Best-selling author visits local schools

BEST-SELLING AUTHOR Margaret Peterson Haddix visited students at Coal City High School on Dec. 12 to talk about her writing career and the inspiration behind her books for children and young adults. The visit was arranged by the school’s librarian Allison Peterson.
Ann Gill

    As best-selling author Margaret Peterson Haddix made her way across Illinois as part of an 11-stop book tour, she spent a day talking to students at Coal City High School and Wilmington Middle School.
    Haddix has penned more than 40 books for children and young adults. She is best known for her series “The Shadow Children” and “The Missing.”
    She’s also written the “Children of Exile”, “The Palace Chronicles” and “Under Their Skin” series, as well “Into the Gauntlet,” part of the multi-author 39 Clues series.
    “Excited doesn’t even begin to describe our excitement for Margaret Haddix’s visit,” Coal City High School librarian Allison Peterson said in advance of Dec. 12.
    During her visit she shared with students the inspiration for her books, many coming from factual stories she wrote as a general assignment reporter at The Indianapolis News.
    A graduate of Miami University in Ohio, Haddix earned degrees in creative writing, history and journalism. Her first position out of college was as a copy editor at The Journal-Gazette in Fort Wayne, IN.
    She then landed the reporting gig in Indianapolis.
    “It was a good experience for someone who wanted to be a writer and I had experiences I wouldn’t otherwise had,” Haddix said.
    Her work in the news business found her covering the inauguration of  President George H. W. Bush, riding the track at the Indianapolis Motor Speedway, covering a host of municipal meetings and covering the people and events of the city.
    One story she covered for the paper was about Conner Park, an interactive history park where all of the workers portray settlers from the 1800s.
    She said that at the park, the workers must go about their day as if it was truly the 1800s.
    “I wondered what if there was a place like Conner Prairie where the kids grew up as though it was the 1800s and the parents didn’t tell them it was a different time period,” said Haddix, who turned the idea into a book.    
    Throughout the presentation she shared with students information about her life as a journalist, an author, a wife and a mother.
    She talked about the process of getting an idea on to the page and how she prefers to come up with her own ideas, rather than take them from others.
    In one case, she did take a concept pitched by her editor and wrote “Uprising,” a story that focuses on garment workers  at the Triangle Shirtwaist Factory in New York City.
    In telling about the book, Haddix shared details about a 1911 fire at the factory, one of the deadliest industrial disasters in the city’s history.
    She told students about her visit to the building that is now part of New York University and how the fire resulted in a number of safety laws that remain today.
    Closing out her visit she opened the session to questions from the students.  Following the visit she wrote on her Facebook page about a question posed by a CCHS student who asked, “as an author, what was the best money she spent on something to help her career?”

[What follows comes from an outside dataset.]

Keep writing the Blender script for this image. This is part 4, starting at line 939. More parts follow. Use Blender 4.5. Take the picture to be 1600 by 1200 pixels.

    “For a moment, I thought they had stumped me. Then I knew: A library card. Twenty-five years ago, I lived in a place where library cards cost $25 a year. Ever since then, I have felt very grateful to live in places where library cards are free,” she wrote.
    The local visits were among her final stops during the week and a half tour of Illinois schools.
    As she looked back on her time in the state she posted a few of her favorite moments and two occurred during her Wilmington stop.
    The first was, “the teacher who rushed out in 19 degree weather without a coat and short sleeves to make sure I saw my personalized parking sign,” she said. And the other, “The boy who described kids in my writing workshop as ‘the Council of Cool Kids.”